Premiera "Marii Stuart" Friedricha Schillera w reżysera Adama Nalepy - który dzięki wcześniejszym znakomitym inscenizacjom "Nie boskiej komedii" i "Czarownic z Salem" zyskał w Gdańsku wierne grono widzów - zapowiadana była jako inauguracja nowego sezonu artystycznego i najmocniejszy akcent tej jesieni w Teatrze Wybrzeże. Atmosferę oczekiwania dodatkowo podgrzała decyzja obsadowa reżysera, który dwie główne role: angielskiej królowej Elżbiety I i szkockiej władczyni Marii Stuart powierzył największym gwiazdom tej sceny - Katarzynie Figurze i Dorocie Kolak. Ale na przekór wizerunkowi, rysom psychofizycznym obu aktorek i przyzwyczajeniom widowni postanowił obsadzić je a rebours. Figurze zaproponował rolę królowej Elżbiety - powściągliwej, konsekwentnej i oddanej krajowi racjonalistki. Natomiast stworzenie postaci Marii Stuart - bardzo kobiecej, namiętnej, kierującej się emocjami, ale nie znającej się na polityce - powierzył Dorocie Kolak.

Teatr laboratorium

Tym razem Adam Nalepa, koncentrując się na warstwie psychologicznej i poprowadzeniu postaci dramatu, zrezygnował z typowej dla siebie atrakcyjnej warstwy inscenizacyjnej, która w poprzednich spektaklach była składową ich sukcesów. W "Marii Stuart" na próżnio szukać ozdobników, zmian scenografii, zaskakujących elementów dekoracji czy nietypowych rozwiązań dramaturgicznych.
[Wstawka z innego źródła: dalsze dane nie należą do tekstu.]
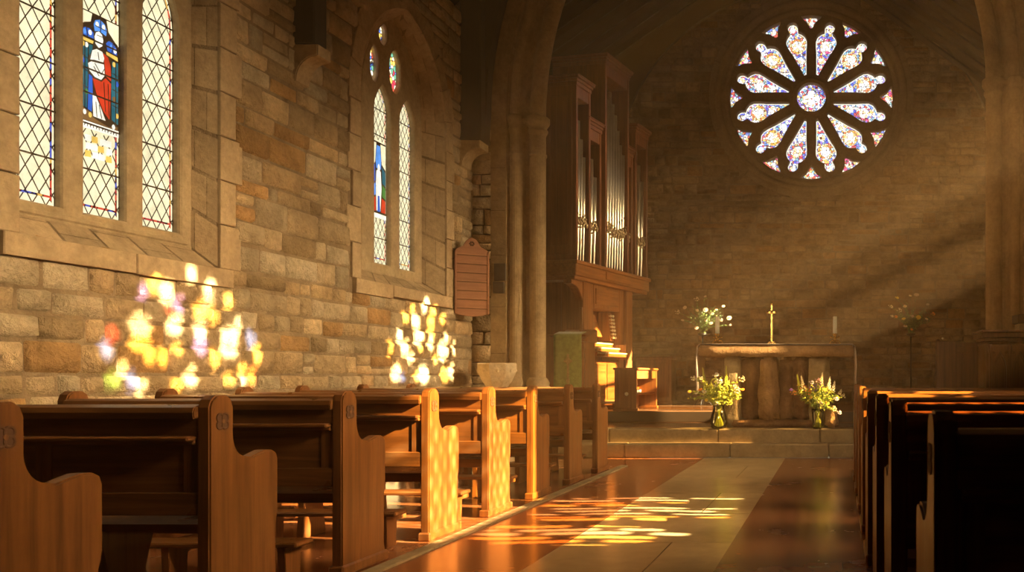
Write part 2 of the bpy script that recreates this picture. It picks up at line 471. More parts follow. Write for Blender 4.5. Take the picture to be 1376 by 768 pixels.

Miejsce akcji, która naprzemiennie rozgrywa się w więzieniu Marii Stuart i na dworze Elżbiety, scenograf Maciej Chojnacki oświetlił prostymi jarzeniowymi świetlówkami i wypreparował z jakichkolwiek elementów kojarzących się z historią, poza jednym krzesłem z napisem KING. Krzeseł jest w tym spektaklu zresztą dużo więcej - rzędami podwieszone pod sufit tworzą scenograficzny kontekst sztuki Schillera, której sens można by strywializować jako "walkę o stołki".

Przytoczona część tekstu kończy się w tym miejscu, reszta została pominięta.